Sin prudencia, le hablé de sus ojos. Y ella se emocionó. Los tenía ocultos tras la celosía del «burka», pero se los describí azules, con largas pestañas y de forma almendrada. Ella no simuló su amor: -Eres un asqueroso infiel, y me encantaría degollarte, pero algo tiene tu voz que me turba-. Me la llevé al cine, un cine muy holandés donde se proyectaba una película apta para todos los públicos musulmanes. Estaba el cine abarrotado de niños, y cuando un señor con barba ordenaba apedrear hasta la muerte a una mujer desleal con su marido, y colgar de lo alto de una grúa a tres individuos peligrosamente homosexuales, los niños aplaudieron acompañando sus palmas con vítores, y ella también procedió a ello. Y quedamos para ir de playa al sur de Francia en el siguiente verano. Y así ocurrió. Ella se tostó los pies como jamás había visto anteriormente en los pies de una mujer occidental y fresca, y yo disfruté de sus enigmas, sus formas escondidas, sus pechos apresados, sus caderas camufladas, sus piernas prohibidas y su espalda de alabastro. Que ya lo escribió don Francisco Silvela. Nada más cursi que una espalda de alabastro. Bueno, pues lo reconozco. Me puso como una Yamaha aquella espalda de alabastro cubierta por la tela negra de la decencia musulmana.
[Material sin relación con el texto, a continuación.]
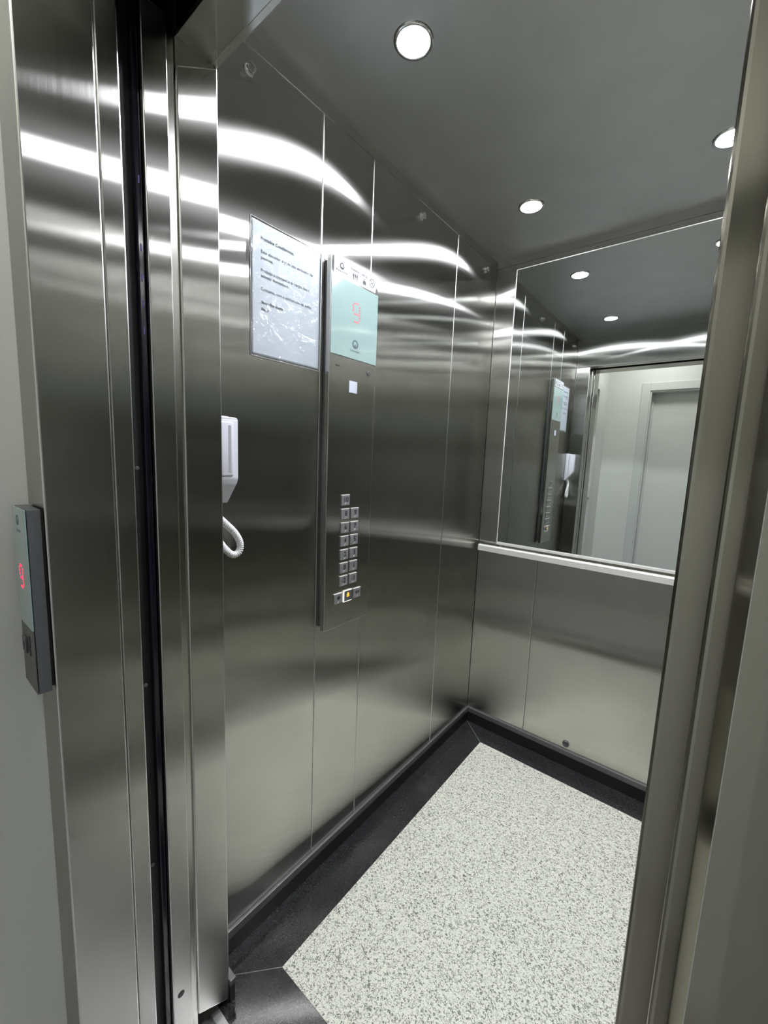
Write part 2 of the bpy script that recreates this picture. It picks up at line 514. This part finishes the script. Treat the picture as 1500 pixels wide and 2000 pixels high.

No he vuelto a verla, y sueño con ella. Me enseñó los pies, que equivale a desnudarse completamente. Y no podré olvidar ese detalle. Su burkini me acompaña en el pensamiento allá donde voy. Un burkini más moderno que los habituales, de color gris marengo en lugar del negro preceptivo. Me confesó su amor de una manera especial. –Si algún día me obligan a matar infieles en Holanda y tú te encuentras entre ellos, procuraré que no sufras-. Le pedí un beso, y cambió radicalmente de actitud. –Te lo has ganado. Sufrirás-. Ellas son así.

Pero no entiendo esa persecución playera de los burkinis. Se trata de una prenda preciosa, culturalmente integrada en Europa. Los europeos nos creemos con derecho a ver desnudas a las mujeres en la playa, y no nos apercibimos de nuestro inconmensurable error. Un burkini bonito, un burkini mono, de marca y todo eso, es más que recomendable. Es imprescindible para mantener al hombre en su sitio. Los infieles cristianos nos hemos dejado vencer por la provocación. Ellas, con burkini, están ideales, ligeras, siempre mojaditas y juguetonas, aunque eso sí, hay que admitirlo, no las reconozcan ni su padre ni su madre. Europa está obligada a modernizarse. Burkini para todas.